A photographic mosaic from the moon shows China's Yutu rover on the move - in triplicate.

The wide-screen view was assembled from imagery captured by the color camera on the Chang'e 3 lander over the past month, as the six-wheeled robot rolled over the lunar surface. This time-lapse version comes from Ken Kremer, a scientist and science journalist from New Jersey who teamed up with Italian colleague Marco Di Lorenzo.

"It shows Yutu at three different positions around the landing site, and gives a real sense of how it's maneuvering around. ... The last Yutu position shows her heading off to the south and departing the landing site forever," Kremer wrote in an email. (We've cropped the panorama into two separate frames to fit our format better.)

Image: Ta-ta to Yutu
This view shows the Yutu rover heading south from the Chang'e 3 landing site.CNSA / Chinanews / Ken Kremer / Marco Di Lorenzo

To see more of the panoramas, check out Kremer's report on Universe Today. And for other panoramic perspectives, take a look at Don Davis' version on the Planetary Society blog as well as Andrew Bodrov's interactive panorama on 360Cities.

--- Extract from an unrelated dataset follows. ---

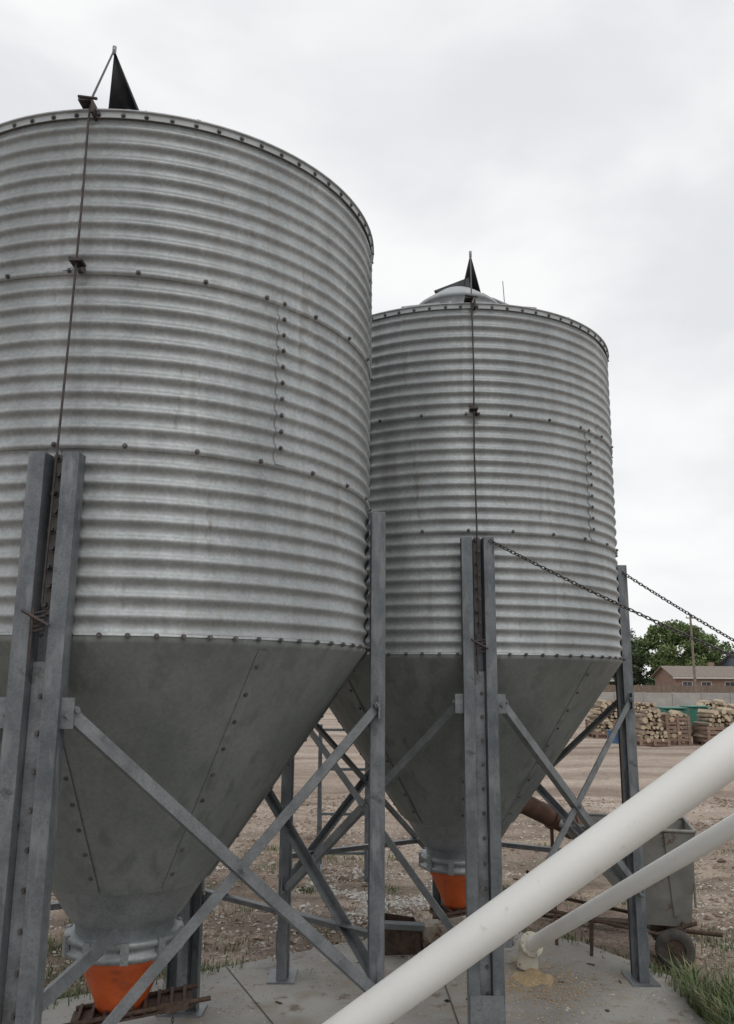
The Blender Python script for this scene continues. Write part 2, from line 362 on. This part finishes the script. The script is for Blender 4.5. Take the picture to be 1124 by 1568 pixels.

Chang'e 3 and Yutu are continuing their work on the lunar surface: Late last week, China's Xinhua news agency reported that scientists have used astronomical images from the lander to create an atlas of stars in the constellation Draco. Meanwhile, the rover's ground-penetrating radar instrument has collected data about the structure of the lunar subsurface going as deep as 460 feet (140 meters), Xinhua said.